IANS | 15 Jan, 2018
The Central Council of the Palestinian Liberation
Organisation (PLO) on Monday recommended suspending the recognition of Israel.
The council, which convened in the West Bank city of Ramallah for two days,
issued a final statement recommending the PLO and Palestinian President Mahmoud
Abbas suspend the recognition of the state of Israel until Israel recognises
the independent state of Palestine on 1967 borders and calls off the decisions
to annex east Jerusalem.
Salim al-Za'noun, speaker of the Palestinian National Council, the legislative
body of the PLO rejected US President Donald Trump's declaration of recognition
of Jerusalem as the capital of Israel and the transfer of his country's embassy
to the city, Xinhua reported.
"The immediate goal is the independent state of Palestine, which requires
moving from the status of authority and self-rule to the status of the
sovereignty of the state of Palestine with East Jerusalem as its capital on the
1967 borders," the statement read.
Trump announced the recognition of Jerusalem as the capital of Israel and the
transfer of his country's embassy to it on December 6, sparking the anger of
the Palestinians and Arabs as well as heated international reactions.

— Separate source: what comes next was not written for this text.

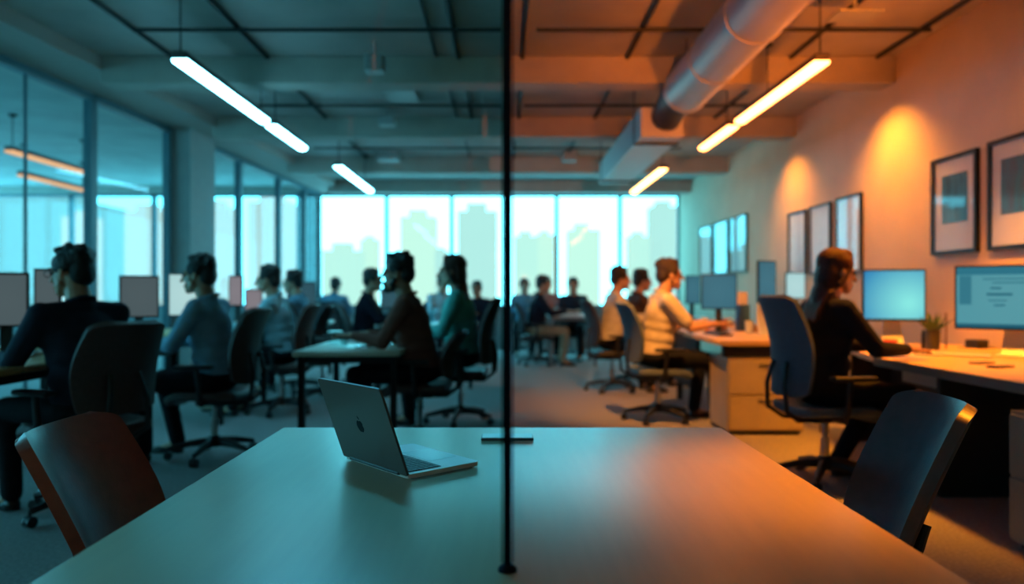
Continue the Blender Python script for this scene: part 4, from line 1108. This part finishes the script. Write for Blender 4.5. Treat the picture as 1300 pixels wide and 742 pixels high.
# unseen warm spots added to brighten the right half
light('warm_fill_spot', 'SPOT', (2.3, 1.9, 3.2), 1250, W_ORANGE, (.92, 1.7, .73), spot_size=math.radians(25), spot_blend=1.0, shadow_soft_size=.15)
light('warm_fill_spot', 'SPOT', (2.6, 4.6, 3.25), 1000, W_ORANGE, (3.0, 4.8, 0), spot_size=math.radians(76), spot_blend=.9, shadow_soft_size=.12)
light('warm_fill_behind', 'SPOT', (-.3, -.9, 2.7), 9, (1.0, .42, .16), (-.6, 1.9, .6), spot_size=math.radians(80), spot_blend=1.0, shadow_soft_size=.25)  # added unseen behind the camera to warm the left chair and shadows
light('warm_fill_spot', 'SPOT', (1.0, 5.3, 3.1), 640, (1.0, .36, .06), (1.75, 7.3, .6), spot_size=math.radians(62), spot_blend=.9, shadow_soft_size=0.0)
# unseen warm spots added to turn the right ceiling orange
light('warm_ceiling_fill', 'SPOT', (.85, -.7, 1.7), 950, (1.0, .24, .04), (.95, 5.6, 3.33), spot_size=math.radians(42), spot_blend=.8, shadow_soft_size=0.0)
light('warm_ceiling_fill', 'SPOT', (2.1, 1.9, 1.2), 900, (1.0, .19, .012), (2.1, 5.4, 3.3), spot_size=math.radians(44), spot_blend=1.0, shadow_soft_size=0.0)
light('cool_fill_spot', 'SPOT', (-1.3, 3.5, 3.25), 150, (.04, .58, 1.0), (-.45, 1.5, .73), spot_size=math.radians(50), spot_blend=1.0, shadow_soft_size=.12)  # unseen spot added to bring teal light onto the left table
# portal-like daylight through the rear windows
o = light('daylight_portal', 'AREA', ((rear_x[0] + RW) / 2, YB + .3, 2.0), 1, (1, 1, 1), ((rear_x[0] + RW) / 2, 0, 2.0), shape='RECTANGLE', size=RW - rear_x[0], size_y=2.3)
o.data.cycles.is_portal = True

# world
SKY = 6.0
w = bpy.data.worlds.new('World'); SC.world = w; w.use_nodes = True; nt = w.node_tree
bg = nt.nodes['Background']
# hazy sky: bright cream glow low ahead (towards +Y), blue-teal everywhere else
tc = nt.nodes.new('ShaderNodeTexCoord')
dt = nt.nodes.new('ShaderNodeVectorMath'); dt.operation = 'DOT_PRODUCT'
gd = Vector((-.05, 1, .0)).normalized(); dt.inputs[1].default_value = gd
nm = nt.nodes.new('ShaderNodeVectorMath'); nm.operation = 'NORMALIZE'
nt.links.new(tc.outputs['Generated'], nm.inputs[0]); nt.links.new(nm.outputs['Vector'], dt.inputs[0])
mr = nt.nodes.new('ShaderNodeMapRange'); mr.interpolation_type = 'SMOOTHSTEP'
mr.inputs['From Min'].default_value = math.cos(math.radians(24)); mr.inputs['From Max'].default_value = math.cos(math.radians(9))
nt.links.new(dt.outputs['Value'], mr.inputs['Value'])
mx = nt.nodes.new('ShaderNodeMix'); mx.data_type = 'RGBA'
mx.inputs[6].default_value = (.16 * SKY, .78 * SKY, 1.04 * SKY, 1); mx.inputs[7].default_value = (1.4, 8.0, 10.5, 1)
nt.links.new(mr.outputs['Result'], mx.inputs[0]); nt.links.new(mx.outputs[2], bg.inputs['Color'])
bg.inputs['Strength'].default_value = 1.0

# ------------------------------------------------------------------ camera
cam = bpy.data.cameras.new('camera'); co = bpy.data.objects.new('camera', cam); COL.objects.link(co)
cam.sensor_fit = 'HORIZONTAL'; cam.sensor_width = 36.0; cam.lens = F * 36.0 / 1300.0
cam.shift_x = 10 / 1300.0; cam.shift_y = 1 / 1300.0
co.location = (0, 0, CAMH); co.rotation_euler = (PI / 2, 0, 0)
cam.clip_start = .05; cam.clip_end = 500
cam.dof.use_dof = True; cam.dof.focus_distance = 1.78; cam.dof.aperture_fstop = 1.7
SC.camera = co
SC.view_settings.view_transform = 'Standard'
SC.view_settings.look = 'None'
SC.view_settings.exposure = 0.0
SC.cycles.use_denoising = True
SC.cycles.max_bounces = 8; SC.cycles.transparent_max_bounces = 24
SC.cycles.sample_clamp_indirect = 6.0
SC.cycles.caustics_reflective = False; SC.cycles.caustics_refractive = False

The Palestinians want to have the eastern part of Jerusalem as the capital of
their future state, while Israel insists that a unified Jerusalem, including
its eastern part which it occupied in 1967, is its eternal capital.
Jerusalem is one of the final status issues for Palestinian-Israeli
negotiations which have been stalled since 2014 after nine months of
US-sponsored talks without progress to resolve the decades-old conflict.
The Palestinian statement said the US decision "makes it lose its
eligibility as a mediator and sponsor of the peace process, and will be a
partner in this process only after the cancellation of President Trump's
decision on Jerusalem."
The council stressed the "rejection of any proposals or ideas for
transitional solutions or interim stages, including the so-called state with
temporary borders and the refusal to recognise Israel as a Jewish state."
It also called for the formation of a unity government "to strengthen the
political partnership and unity of the Palestinian political system."